Digging beneath the myths and assumptions, Beard reveals a place of contradictions. Contrary to popular assumption, the inhabitants were warned about the volcano; the town was semi-evacuated when it was engulfed. Only 17 years earlier Pompeii had been rocked by a catastrophic earthquake, from which it was still recovering. A wealthy, multi-cultural town, Pompeii had made a fortune in fish sauce, perhaps the least appetising of condiments. It was a place devoted to the pleasures of life, where statues of gods and phalluses were equally popular. We find that the poorest inhabitants had no kitchens or sanitation, yet the sophisticated street design featured traffic-calming measures, advertising billboards and even a congestion zone. By providing a fresh interpretation of the graffiti on the walls, Beard even lets the Pompeiians speak: ’Ladicula’s a thief’, ’Atimetus got me pregnant’. Lively, exciting and accessible, this book brings us as close as possible to the real Pompeii.

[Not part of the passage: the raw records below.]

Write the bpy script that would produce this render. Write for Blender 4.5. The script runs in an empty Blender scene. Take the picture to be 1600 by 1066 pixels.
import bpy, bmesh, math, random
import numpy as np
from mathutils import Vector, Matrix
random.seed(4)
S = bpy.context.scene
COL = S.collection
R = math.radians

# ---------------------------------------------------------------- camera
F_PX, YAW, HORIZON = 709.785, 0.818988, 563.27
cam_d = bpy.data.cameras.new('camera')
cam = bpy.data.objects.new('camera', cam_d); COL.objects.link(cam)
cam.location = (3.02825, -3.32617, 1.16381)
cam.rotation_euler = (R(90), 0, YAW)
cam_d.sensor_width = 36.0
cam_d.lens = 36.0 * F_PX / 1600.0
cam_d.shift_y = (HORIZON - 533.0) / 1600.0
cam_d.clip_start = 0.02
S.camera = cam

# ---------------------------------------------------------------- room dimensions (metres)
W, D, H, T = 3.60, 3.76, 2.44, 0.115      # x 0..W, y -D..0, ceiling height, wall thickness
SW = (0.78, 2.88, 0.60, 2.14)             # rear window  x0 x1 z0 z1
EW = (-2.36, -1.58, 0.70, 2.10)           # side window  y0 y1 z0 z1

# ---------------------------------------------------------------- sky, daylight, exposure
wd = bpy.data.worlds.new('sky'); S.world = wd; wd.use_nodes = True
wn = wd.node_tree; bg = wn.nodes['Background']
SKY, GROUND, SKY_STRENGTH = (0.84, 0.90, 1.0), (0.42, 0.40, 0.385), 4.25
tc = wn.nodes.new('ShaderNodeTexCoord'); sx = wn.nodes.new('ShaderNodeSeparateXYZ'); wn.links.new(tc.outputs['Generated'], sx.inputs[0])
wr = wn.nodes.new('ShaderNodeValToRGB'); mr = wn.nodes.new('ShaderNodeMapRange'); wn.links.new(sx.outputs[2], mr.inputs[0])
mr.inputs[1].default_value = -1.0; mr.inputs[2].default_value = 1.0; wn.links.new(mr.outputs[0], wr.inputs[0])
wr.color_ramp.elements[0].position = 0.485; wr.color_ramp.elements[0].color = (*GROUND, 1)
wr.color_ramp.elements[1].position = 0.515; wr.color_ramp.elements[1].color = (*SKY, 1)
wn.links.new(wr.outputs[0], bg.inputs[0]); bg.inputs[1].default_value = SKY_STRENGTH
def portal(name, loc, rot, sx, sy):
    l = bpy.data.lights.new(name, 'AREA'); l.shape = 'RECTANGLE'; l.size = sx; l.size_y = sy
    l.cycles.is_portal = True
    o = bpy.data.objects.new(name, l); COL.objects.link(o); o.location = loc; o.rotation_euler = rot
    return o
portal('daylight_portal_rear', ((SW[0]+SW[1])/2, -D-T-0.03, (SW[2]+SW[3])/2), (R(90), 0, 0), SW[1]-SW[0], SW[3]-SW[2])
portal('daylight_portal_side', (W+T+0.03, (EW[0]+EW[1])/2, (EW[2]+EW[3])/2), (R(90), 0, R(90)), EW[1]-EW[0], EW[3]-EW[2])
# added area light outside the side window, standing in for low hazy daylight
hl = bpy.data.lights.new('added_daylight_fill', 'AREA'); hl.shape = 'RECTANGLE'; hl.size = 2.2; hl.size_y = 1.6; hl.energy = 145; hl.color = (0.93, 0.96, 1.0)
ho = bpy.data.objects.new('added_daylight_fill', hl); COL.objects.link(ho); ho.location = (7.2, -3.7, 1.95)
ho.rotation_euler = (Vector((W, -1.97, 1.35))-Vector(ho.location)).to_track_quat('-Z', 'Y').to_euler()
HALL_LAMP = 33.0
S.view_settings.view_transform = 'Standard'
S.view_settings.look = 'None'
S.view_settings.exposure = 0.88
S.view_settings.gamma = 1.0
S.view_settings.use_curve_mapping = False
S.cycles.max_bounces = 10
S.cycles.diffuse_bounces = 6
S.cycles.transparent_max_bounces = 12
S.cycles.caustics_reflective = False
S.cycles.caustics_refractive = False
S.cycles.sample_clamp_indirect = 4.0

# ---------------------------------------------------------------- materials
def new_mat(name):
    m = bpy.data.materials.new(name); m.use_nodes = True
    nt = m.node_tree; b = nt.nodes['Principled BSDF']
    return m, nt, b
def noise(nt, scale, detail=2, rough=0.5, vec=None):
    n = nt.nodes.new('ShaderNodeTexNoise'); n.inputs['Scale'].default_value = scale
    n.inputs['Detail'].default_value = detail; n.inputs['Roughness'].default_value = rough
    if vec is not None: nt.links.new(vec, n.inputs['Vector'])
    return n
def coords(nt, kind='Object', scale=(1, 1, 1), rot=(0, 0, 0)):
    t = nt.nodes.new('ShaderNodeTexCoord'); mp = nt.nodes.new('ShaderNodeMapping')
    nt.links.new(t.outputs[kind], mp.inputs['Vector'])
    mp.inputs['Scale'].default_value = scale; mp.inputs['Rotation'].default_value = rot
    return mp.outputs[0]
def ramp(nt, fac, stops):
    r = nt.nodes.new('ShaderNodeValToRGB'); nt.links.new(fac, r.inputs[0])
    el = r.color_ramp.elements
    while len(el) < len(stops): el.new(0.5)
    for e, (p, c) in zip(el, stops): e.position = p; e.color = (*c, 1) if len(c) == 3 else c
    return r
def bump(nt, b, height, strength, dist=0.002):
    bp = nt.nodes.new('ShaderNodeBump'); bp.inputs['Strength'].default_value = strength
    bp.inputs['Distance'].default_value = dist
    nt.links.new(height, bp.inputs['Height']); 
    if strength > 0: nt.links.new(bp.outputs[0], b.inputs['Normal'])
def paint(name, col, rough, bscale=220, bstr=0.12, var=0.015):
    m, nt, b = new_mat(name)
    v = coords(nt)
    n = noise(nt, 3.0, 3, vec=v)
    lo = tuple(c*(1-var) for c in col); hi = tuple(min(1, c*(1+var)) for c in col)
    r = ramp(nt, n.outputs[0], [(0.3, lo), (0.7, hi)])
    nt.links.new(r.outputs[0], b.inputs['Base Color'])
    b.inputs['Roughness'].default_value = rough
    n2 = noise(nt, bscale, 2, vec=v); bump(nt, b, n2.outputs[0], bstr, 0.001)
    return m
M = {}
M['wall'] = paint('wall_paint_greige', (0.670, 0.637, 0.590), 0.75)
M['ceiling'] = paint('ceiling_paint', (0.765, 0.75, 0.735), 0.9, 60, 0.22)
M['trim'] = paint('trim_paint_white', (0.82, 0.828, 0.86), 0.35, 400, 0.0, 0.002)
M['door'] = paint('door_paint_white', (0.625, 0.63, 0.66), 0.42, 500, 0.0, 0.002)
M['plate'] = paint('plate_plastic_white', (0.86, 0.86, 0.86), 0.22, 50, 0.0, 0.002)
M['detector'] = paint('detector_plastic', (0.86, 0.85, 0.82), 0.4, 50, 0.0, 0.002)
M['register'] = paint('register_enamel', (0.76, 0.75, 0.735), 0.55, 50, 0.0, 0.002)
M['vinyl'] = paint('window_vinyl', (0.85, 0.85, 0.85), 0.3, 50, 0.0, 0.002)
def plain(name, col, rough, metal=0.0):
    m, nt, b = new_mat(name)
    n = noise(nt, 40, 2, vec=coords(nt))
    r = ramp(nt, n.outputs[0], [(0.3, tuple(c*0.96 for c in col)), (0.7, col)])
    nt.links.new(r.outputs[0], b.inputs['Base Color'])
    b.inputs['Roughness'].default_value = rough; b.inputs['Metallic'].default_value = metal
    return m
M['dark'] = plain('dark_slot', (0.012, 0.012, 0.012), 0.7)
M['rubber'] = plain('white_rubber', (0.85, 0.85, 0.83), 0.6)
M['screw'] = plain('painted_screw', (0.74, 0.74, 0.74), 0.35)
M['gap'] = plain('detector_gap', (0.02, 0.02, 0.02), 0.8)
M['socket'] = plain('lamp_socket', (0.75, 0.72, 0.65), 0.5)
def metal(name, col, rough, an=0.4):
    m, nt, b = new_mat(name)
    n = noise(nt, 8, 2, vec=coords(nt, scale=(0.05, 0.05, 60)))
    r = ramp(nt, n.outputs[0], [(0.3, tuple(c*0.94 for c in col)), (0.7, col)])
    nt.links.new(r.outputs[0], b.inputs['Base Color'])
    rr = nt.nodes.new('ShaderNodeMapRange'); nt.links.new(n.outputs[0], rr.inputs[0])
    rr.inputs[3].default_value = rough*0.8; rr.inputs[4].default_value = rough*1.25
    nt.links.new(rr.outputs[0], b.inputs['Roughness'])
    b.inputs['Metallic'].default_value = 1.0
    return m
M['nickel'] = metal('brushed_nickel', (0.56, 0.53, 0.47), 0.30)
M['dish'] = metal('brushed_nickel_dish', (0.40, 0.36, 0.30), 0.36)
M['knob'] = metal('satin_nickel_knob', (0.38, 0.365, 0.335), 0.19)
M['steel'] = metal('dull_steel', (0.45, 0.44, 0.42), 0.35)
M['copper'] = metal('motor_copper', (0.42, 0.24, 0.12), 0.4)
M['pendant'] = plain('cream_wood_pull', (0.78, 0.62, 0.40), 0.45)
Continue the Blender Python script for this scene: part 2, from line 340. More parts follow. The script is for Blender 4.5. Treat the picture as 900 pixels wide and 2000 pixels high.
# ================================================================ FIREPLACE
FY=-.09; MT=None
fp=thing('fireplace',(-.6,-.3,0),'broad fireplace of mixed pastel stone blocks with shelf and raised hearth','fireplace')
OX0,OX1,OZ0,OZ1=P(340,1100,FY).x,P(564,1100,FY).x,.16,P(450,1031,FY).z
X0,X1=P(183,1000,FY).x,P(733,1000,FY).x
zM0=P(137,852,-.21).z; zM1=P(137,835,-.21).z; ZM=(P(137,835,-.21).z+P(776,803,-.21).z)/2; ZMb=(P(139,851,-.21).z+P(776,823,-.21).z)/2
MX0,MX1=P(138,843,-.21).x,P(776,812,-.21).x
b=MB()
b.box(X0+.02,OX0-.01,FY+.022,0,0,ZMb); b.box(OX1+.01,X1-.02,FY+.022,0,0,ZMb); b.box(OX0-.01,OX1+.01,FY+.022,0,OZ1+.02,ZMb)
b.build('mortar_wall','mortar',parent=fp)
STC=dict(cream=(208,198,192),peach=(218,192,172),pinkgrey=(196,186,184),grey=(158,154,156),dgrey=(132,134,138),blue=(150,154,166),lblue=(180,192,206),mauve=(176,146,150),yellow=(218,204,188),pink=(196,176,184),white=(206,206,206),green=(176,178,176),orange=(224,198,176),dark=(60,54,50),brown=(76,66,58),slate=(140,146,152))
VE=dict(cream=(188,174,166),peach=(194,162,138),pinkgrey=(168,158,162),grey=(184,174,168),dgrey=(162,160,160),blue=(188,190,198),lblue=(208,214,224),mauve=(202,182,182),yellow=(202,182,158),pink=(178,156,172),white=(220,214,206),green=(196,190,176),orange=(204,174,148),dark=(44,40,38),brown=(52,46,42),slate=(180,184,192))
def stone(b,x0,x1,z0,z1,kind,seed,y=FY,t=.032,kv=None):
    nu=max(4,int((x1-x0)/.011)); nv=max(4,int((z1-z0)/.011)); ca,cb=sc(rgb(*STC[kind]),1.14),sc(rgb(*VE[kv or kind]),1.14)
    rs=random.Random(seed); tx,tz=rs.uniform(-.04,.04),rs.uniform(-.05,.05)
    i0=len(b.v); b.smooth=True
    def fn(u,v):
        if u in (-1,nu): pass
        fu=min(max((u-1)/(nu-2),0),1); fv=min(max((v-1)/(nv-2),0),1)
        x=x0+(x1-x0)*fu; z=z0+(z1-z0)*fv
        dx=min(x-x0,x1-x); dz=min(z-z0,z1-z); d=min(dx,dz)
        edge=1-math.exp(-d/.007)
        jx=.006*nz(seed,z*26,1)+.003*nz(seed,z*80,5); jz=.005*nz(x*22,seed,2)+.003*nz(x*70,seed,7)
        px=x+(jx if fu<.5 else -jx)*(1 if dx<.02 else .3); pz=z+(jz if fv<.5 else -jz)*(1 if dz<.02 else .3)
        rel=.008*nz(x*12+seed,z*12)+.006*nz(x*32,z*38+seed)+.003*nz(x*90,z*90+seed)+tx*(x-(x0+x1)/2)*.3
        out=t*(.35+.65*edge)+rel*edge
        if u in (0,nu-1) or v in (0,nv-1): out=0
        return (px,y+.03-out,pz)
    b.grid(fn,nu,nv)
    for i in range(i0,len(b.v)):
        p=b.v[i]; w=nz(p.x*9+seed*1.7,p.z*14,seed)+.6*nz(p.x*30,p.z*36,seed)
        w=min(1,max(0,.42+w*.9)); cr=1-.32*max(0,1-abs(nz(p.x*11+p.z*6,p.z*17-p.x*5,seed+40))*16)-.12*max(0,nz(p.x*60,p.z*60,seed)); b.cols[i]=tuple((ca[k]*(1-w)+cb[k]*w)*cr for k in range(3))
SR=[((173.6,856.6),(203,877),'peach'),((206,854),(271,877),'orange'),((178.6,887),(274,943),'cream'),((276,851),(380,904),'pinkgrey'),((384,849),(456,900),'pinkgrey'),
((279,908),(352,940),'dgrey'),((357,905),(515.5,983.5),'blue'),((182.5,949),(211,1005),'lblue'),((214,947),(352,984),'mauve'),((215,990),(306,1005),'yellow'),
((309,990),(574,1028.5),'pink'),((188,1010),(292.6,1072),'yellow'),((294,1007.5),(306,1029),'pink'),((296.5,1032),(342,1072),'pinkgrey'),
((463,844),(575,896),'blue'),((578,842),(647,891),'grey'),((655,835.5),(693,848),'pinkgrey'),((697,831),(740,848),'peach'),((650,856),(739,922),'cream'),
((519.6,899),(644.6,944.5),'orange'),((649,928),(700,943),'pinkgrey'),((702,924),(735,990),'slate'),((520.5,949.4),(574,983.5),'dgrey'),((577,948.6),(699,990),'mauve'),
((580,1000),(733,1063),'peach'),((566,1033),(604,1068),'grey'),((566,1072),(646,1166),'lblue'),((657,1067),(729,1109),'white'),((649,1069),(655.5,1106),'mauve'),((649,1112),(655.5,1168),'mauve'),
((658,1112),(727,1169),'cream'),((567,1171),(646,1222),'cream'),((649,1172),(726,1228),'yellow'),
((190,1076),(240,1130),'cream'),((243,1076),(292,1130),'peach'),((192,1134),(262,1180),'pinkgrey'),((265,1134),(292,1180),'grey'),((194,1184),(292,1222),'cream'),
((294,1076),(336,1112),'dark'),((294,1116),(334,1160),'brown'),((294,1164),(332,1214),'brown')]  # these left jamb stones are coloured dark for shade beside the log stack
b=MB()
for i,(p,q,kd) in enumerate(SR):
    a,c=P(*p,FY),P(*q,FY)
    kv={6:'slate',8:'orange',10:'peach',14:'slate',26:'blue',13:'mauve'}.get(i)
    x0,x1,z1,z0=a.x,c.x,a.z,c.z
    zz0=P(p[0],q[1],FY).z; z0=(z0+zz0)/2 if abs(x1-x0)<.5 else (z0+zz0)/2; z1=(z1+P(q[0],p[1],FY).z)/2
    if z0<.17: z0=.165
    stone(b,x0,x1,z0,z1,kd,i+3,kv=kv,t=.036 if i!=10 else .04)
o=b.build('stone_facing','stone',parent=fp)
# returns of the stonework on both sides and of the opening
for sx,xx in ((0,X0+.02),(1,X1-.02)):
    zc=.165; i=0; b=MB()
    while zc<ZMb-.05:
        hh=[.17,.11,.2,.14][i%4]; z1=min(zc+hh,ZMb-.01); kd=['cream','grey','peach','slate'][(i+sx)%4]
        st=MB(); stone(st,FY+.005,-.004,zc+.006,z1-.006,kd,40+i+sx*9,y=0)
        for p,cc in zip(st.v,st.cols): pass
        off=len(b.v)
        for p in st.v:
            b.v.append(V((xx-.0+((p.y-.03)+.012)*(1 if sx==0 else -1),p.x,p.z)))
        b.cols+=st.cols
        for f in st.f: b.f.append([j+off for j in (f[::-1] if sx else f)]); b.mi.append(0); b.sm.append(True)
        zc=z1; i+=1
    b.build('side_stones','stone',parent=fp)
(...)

‘Mary Beard has had a great time rooting about that ghostly place and she has brought it quite splendidly back to life’

  1. Sunday Telegraph

Mary Beard is Professor of Classics at the University of Cambridge and a broadcaster and writer; Pompeii is one of her best-known books. This edition contains 32 pages of colour photographs, from images of Pompeii’s streets with their raised stepping stones, possibly to protect pedestrians from piles of refuse, to haunting plaster casts of the volcano’s victims. Each photograph has been captioned by the author, and two redrawn maps as endpapers show the site of Pompeii and its surroundings. In a newly commissioned preface, author Ferdinand Mount praises this account of a ’city of gags and graffiti’. ’[Mary Beard] manages to show us at the same time that almost none of the things we have always assumed about the destruction of the city in 79 AD is quite true, and yet that in a larger sense most of them are true, some of them truer than we knew.’

About Mary Beard

Mary Beard is one of the most original and best-known classicists working today. She is Professor of Classics at Newnham College, Cambridge, and the Classics editor of the Times Literary Supplement. Her books include the Wolfson Prize-winning Pompeii: The Life of a Roman Town (2008), Women & Power: A Manifesto (2017) and Civilisations: How Do We Look?/The Eye of Faith (2018). Her popular TLS blog has been collected in the books It’s a Don’s Life (2009) and All in a Don’s Day (2012). Mary Beard is a Fellow of the British Academy and was awarded an OBE in 2013 and a damehood in 2018 for services to classical scholarship.